With that same sense of urgency, Baldi carries every project he sets out to achieve. After releasing Turning On in a limited run in 2009, his crunchy, guitar centric sounds caught the eye of Carpark Records. And although previous releases were initiated with a ticking clock nagging on his side, one would assume he now has more time to spiff up his spotty garage tunes. His first full length, titled Cloud Nothings, is just as tight and concise, holding that same spirit from past recordings.

“I think what makes Cloud Nothings a true full length is that it’s the first record I’ve released for which I’ve had an audience in mind”, states Baldi. “With Turning On and anything I recorded prior to it, I was creating music the way I knew how to, with little recording equipment and no real goals in mind. Once I knew I was going to make an album that would be more widely circulated, I thought it should be recorded in a proper studio, have a bit more of an edge, and flow better than anything I previously released”.

Evoking All-American indie bands like the Replacements and Husker Du, Baldi’s more defined sound is a logical step towards favoring a structural set instead of simply adorning a melodic assortment of hooks.  Now twenty, he teeters at the brink of maturity but stops right as he’s about to lunge into that cesspool. The new songs that comprise Cloud Nothings are all about making a prompt first impression, rollicking through two-minute punchy tracks without looking back.

“All my favorite records are brief and compact, so I like to keep my own personal output that way as well”, says Baldi. “They were all written very close to the actual recording session, nothing I’d been sitting on for too long. If I keep a song around too long I grow to dislike it, and it loses any of the original energy it had when I wrote it and was excited about it. I love working quickly and under pressure of deadlines – it’s the only way I can get things done.”

Just like Husker Du's transitional phase from New Day Rising to Flip your Wig, it only took a matter of months to tweak this more approachable studio sound. Depicting an earnest record collector, his new songs breeze through like cleaning an alphabetized compact disc collection of punk’s evolving personality. These songs recall both the sheer sonic force of classic punk and the wistful sensibility of college rock, both sharing a connecting chord of tightly crafted, melodic pop songs.  More than anything, this morphed blend is mostly a response to avoid a personal artistic monotony.
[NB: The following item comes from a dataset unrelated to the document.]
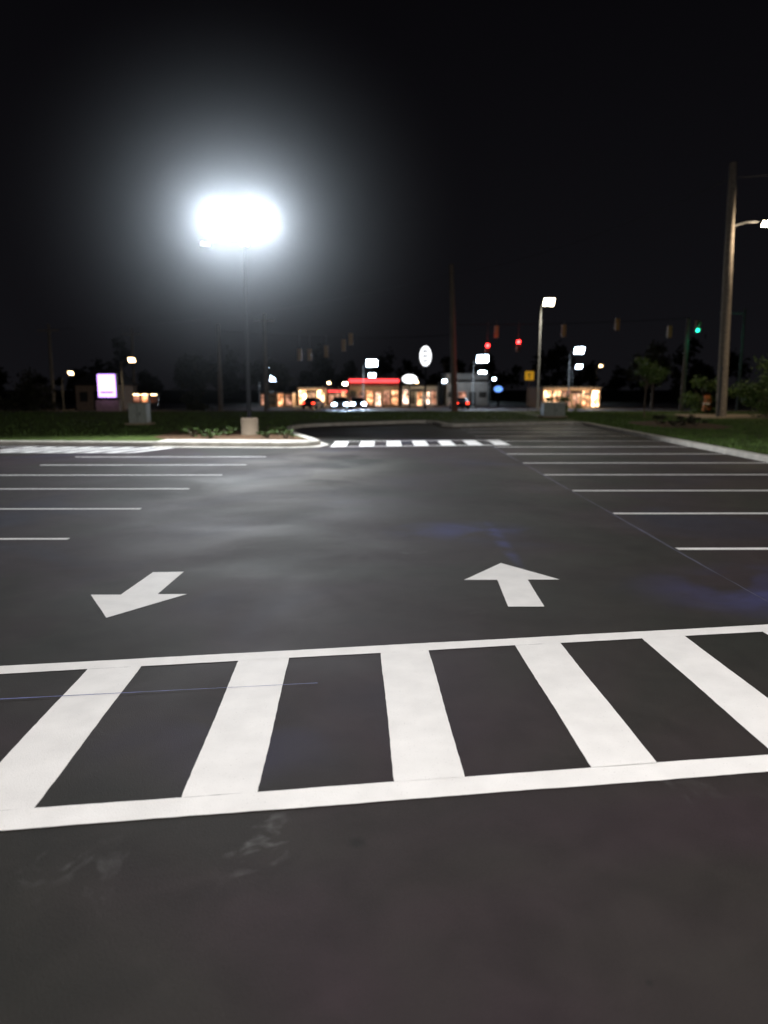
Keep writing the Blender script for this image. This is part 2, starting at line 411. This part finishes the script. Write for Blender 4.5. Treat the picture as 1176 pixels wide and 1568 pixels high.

“It’s a way to avoid tedium", Baldi admits. "Even just a week before I went to record the final album I was convinced it was going to be a record of slow, pretty songs I had written. I write lots of songs and listen to lots of music, so I feel the need to change styles and incorporate new sounds fairly often. I’m sure the next record will sound a lot different than this one”.

Growing up from self-recorded bedroom songs to a full on studio approach, Baldi is decisively invested in favoring a newfound production to see where the songs take him. This meant crossing out his murky, hazy lo-fi, but he guarantees how the production is mainly an evolutionary reaction to test a distinctive approach.  “The structures are largely similar to the structures on Turning On", he attests. "I was just trying to perfect the formula I started with that record. Make it less lo-fi, a little more energetic”.

Musical aesthetic aside, Baldi sounds in high spirits, eager to share his early creations whilst looking forward with humble expectations.

“I’ve visited cities and entire countries that I thought I might never see in my entire life, and met countless incredible and creative people - including some personal heroes of mine”, Baldi recounts.

“I didn’t have high expectations when this band started, so just to know that I’ve already done so much is really enough for me. No need to set any unreasonable goals for the future – I’m happy with whatever happens."